I was posting on another thread and it got me wondering: how come a photon is absorbed in the photoelectric effect but it is only partially absorbed in the Compton Effect? How come the electron in the Compton Effect does not absorb the photon entirely like the photoelectric effect? If photon is a particle as well how come it does not bounce off of a metal plate?

Thanks for any help that you can provide

 

[kanato]

In the Compton effect the photon cannot be completely absorbed because momentum and energy must be conserved. In the photoelectric effect, you have electrons in a metal which form a set of states with a continuous band of energies, so the system is much more flexible as to whether or not a photon can be absorbed. Not all the photons will be absorbed in the photoelectric effect, many will be scattered or reflected.

 

[Red_CCF]

In the Compton effect the photon cannot be completely absorbed because momentum and energy must be conserved.

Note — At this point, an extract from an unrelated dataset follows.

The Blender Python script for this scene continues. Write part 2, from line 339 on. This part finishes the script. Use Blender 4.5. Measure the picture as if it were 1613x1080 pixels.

Why would the collision be inelastic if the photon is completely absorbed?

 

[kanato]

Work out the change in energy and momentum if the photon is completely absorbed:

Initial energy is energy of photon plus rest energy of electron (p is momentum of photon):

$$E_i = pc + mc^2$$

Final energy is entirely the electron (p is now momentum of the electron):

$$E_f = \sqrt{(pc)^2 + (mc^2)^2}$$

Set them equal and square and you get:

$$(pc)^2 + 2 pmc^3 + (mc^2)^2 = (pc)^2 + (mc^2)^2$$

Cancel terms until you get p = 0. This tells you that energy and momentum can only both be conserved if the photon has zero momentum, and hence zero energy, so there is no physically meaningful result.

 

[jtbell]

Also note that in the photoelectric effect, the "object" that the photon "collides" with is a multi-particle system, which makes for many ways to distribute the photon's energy and momentum so that they are still conserved in the end.

 

[Red_CCF]

Work out the change in energy and momentum if the photon is completely absorbed:

Initial energy is energy of photon plus rest energy of electron (p is momentum of photon):

$$E_i = pc + mc^2$$

Final energy is entirely the electron (p is now momentum of the electron):

$$E_f = \sqrt{(pc)^2 + (mc^2)^2}$$

Set them equal and square and you get:

$$(pc)^2 + 2 pmc^3 + (mc^2)^2 = (pc)^2 + (mc^2)^2$$

Cancel terms until you get p = 0. This tells you that energy and momentum can only both be conserved if the photon has zero momentum, and hence zero energy, so there is no physically meaningful result.

Thanks so much for clearing that up

 

[vin300]

Why would the collision be inelastic if the photon is completely absorbed?

Inelatic collision refers to depletion of photon energy